Alan Miller first heard of the existence of this collaboration while shooting a documentary on the Chinese composer Zhao Jiping. Jiping composed the music for many of Zhang’s films, including Red Sorghum(1987) and Raise the Red Lantern (1991). Zhang had never directed opera before, however once it was clear that he would be responsible for the look and that Mehta would take charge of the music, he felt comfortable with their clearly defined roles. It is the strength of the mutual respect they held for each other that carried them through the days when things didn’t always fall in to place.

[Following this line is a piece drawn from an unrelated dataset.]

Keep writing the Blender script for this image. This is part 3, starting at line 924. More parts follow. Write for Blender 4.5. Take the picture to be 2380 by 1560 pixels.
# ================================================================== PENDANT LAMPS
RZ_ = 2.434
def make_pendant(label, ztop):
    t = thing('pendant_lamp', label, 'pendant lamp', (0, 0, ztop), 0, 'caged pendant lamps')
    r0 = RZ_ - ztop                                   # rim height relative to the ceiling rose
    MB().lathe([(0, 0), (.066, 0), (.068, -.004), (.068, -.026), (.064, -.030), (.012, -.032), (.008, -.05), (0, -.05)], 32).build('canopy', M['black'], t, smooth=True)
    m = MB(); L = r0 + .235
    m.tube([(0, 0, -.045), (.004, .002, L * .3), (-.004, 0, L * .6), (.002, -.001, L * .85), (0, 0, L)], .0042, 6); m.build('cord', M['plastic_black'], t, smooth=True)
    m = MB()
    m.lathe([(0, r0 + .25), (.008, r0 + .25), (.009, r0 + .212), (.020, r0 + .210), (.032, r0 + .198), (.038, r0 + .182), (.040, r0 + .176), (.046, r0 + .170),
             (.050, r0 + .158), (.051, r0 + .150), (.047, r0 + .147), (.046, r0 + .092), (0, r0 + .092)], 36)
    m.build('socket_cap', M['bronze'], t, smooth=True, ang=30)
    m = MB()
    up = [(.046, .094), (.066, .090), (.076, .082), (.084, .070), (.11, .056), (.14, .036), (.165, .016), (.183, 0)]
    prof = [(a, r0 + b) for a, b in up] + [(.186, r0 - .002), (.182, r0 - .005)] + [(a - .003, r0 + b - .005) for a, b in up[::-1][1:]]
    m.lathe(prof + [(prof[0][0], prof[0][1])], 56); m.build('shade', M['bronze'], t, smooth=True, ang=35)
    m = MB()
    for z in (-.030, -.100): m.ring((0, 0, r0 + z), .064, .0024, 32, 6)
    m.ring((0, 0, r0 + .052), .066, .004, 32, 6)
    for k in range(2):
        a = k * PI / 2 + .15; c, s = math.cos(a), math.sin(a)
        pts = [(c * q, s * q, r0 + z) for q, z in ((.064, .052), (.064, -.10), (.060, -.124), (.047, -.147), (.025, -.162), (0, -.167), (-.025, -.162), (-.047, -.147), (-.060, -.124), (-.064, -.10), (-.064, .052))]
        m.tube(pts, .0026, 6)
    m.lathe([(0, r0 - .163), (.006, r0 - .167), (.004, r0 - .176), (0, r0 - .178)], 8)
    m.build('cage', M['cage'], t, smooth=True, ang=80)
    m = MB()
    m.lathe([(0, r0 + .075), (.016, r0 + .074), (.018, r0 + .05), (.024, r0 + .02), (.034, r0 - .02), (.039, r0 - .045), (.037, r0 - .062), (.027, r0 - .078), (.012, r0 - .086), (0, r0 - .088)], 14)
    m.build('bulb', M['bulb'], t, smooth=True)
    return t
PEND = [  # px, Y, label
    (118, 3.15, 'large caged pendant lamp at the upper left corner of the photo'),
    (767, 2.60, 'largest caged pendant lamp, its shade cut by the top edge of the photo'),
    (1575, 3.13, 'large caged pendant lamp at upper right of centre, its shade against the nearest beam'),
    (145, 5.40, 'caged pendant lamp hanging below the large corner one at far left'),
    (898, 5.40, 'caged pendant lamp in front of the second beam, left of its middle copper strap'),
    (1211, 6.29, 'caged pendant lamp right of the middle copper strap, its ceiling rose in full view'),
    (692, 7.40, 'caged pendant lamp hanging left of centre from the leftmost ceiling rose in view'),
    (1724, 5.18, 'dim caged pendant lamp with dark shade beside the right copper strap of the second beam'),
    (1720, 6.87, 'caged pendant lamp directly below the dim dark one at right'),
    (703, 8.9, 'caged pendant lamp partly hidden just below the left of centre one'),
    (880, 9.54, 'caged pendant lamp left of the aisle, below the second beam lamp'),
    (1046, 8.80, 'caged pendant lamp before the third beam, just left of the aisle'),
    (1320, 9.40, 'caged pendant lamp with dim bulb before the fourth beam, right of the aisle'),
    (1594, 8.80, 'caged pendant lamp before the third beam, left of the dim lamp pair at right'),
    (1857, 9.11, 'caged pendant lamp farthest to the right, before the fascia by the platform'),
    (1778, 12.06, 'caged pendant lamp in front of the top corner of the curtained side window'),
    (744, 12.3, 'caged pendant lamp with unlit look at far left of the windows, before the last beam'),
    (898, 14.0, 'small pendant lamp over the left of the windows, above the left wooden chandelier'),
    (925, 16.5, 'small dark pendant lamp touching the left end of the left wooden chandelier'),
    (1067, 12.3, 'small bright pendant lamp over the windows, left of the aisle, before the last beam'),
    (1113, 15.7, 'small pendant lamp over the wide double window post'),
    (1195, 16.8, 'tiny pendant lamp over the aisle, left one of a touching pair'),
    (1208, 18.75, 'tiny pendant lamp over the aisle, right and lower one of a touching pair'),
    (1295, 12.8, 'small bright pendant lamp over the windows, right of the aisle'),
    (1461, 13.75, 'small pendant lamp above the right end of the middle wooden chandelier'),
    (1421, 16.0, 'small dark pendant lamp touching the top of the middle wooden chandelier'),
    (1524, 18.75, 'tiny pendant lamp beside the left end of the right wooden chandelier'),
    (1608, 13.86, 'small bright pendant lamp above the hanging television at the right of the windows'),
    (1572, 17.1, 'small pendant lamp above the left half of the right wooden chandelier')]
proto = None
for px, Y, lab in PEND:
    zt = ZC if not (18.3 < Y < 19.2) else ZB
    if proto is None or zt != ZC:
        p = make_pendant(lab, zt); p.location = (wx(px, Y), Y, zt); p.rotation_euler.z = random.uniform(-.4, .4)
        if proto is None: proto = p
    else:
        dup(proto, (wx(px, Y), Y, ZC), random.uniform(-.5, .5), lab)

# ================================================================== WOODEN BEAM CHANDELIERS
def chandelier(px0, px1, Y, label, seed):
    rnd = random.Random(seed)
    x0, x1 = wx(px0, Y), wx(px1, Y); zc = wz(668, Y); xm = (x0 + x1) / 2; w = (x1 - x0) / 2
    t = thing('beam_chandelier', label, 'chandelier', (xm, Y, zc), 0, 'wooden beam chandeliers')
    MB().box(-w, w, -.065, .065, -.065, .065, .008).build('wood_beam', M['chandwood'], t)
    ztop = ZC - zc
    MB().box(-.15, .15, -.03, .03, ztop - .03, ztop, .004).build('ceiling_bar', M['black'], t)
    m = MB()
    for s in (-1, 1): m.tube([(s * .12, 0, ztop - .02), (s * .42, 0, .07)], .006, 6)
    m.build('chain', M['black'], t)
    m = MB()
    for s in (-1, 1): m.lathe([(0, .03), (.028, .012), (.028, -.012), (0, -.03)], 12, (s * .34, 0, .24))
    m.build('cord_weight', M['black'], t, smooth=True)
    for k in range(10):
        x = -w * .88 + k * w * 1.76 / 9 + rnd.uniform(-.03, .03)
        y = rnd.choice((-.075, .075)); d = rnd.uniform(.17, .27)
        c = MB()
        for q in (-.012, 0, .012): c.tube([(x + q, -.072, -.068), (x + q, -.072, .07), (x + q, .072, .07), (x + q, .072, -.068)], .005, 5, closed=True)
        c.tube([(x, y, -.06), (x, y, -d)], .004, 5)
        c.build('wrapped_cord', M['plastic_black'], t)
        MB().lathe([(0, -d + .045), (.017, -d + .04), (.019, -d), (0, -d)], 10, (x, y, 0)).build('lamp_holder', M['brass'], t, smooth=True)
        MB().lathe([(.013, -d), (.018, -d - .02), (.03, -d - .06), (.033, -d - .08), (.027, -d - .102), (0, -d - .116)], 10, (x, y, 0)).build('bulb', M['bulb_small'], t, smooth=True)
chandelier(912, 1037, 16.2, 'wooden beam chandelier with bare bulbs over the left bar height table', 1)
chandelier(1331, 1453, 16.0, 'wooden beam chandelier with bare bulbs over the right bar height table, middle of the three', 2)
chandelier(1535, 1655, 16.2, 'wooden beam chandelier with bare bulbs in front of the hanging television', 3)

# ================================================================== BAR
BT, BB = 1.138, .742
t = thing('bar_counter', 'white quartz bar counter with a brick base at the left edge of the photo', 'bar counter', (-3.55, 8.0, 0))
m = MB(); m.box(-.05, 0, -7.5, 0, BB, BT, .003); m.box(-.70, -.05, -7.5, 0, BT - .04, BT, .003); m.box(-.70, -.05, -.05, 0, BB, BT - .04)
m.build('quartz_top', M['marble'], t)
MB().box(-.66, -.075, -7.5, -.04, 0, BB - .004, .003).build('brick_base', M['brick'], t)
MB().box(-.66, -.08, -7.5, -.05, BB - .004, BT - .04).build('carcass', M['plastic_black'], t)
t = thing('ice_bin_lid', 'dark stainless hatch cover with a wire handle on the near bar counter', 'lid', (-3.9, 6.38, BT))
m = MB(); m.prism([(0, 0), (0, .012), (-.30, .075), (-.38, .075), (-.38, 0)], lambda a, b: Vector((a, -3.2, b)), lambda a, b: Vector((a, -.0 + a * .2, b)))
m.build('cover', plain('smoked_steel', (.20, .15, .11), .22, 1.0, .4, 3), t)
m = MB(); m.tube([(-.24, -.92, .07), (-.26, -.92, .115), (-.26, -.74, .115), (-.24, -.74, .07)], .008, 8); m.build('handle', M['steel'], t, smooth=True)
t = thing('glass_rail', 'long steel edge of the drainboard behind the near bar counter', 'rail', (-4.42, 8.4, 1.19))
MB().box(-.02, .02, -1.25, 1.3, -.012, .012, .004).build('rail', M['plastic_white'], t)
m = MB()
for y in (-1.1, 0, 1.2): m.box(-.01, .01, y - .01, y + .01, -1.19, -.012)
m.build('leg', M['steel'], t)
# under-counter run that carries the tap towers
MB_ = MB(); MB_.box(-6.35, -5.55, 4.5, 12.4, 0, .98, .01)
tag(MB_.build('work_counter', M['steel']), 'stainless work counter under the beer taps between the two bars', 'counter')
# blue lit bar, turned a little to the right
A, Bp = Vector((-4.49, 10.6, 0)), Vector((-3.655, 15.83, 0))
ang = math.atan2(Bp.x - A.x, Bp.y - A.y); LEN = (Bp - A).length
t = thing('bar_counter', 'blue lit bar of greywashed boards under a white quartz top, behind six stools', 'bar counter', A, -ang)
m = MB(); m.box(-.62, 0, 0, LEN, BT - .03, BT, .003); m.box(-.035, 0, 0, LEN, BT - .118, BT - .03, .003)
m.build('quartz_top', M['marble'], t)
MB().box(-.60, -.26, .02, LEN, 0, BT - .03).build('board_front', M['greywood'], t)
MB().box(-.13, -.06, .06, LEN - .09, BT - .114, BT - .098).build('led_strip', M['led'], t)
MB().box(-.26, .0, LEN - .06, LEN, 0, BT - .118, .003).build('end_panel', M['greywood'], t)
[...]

In his role as a film director, Zhang Yimou had become accustomed to being in charge. He was soon to discover that things didn’t work the same way in the staging of an opera. It seems the head of each department expected to have the final say, and this did not sit well with him. This issue is complicated even more once they arrive in Beijing, where he feels he has a responsibility to bring honour to the Chinese. It is not long before different cultural views cause friction. To the merit of all involved, they do manage to negotiate and compromise, although the Italian lighting designer, Guido Levi, feels he is the one doing all the compromising.

By following the performance as it is relocated from Florence to Beijing, Miller introduces us not only to the world of opera, but also to The Forbidden City. The building chosen as the backdrop was built in 1420 and permission for the staging of the opera is based on the assurance that none of the old buildings will be damaged. Zhang’s insistence that costumes be based on styles from the Ming Dynasty at first seems excessive; but of course it is no different to any Western director insisting on period verisimilitude.

The staging of the opera attracted worldwide publicity with people flying in from around the world. Chinese audiences were generally thrilled to see the combination of the Western style of performance with the Eastern look. It can only he hoped that such ‘multi-cultural’ collaborations will be repeated, and not just in the field of opera.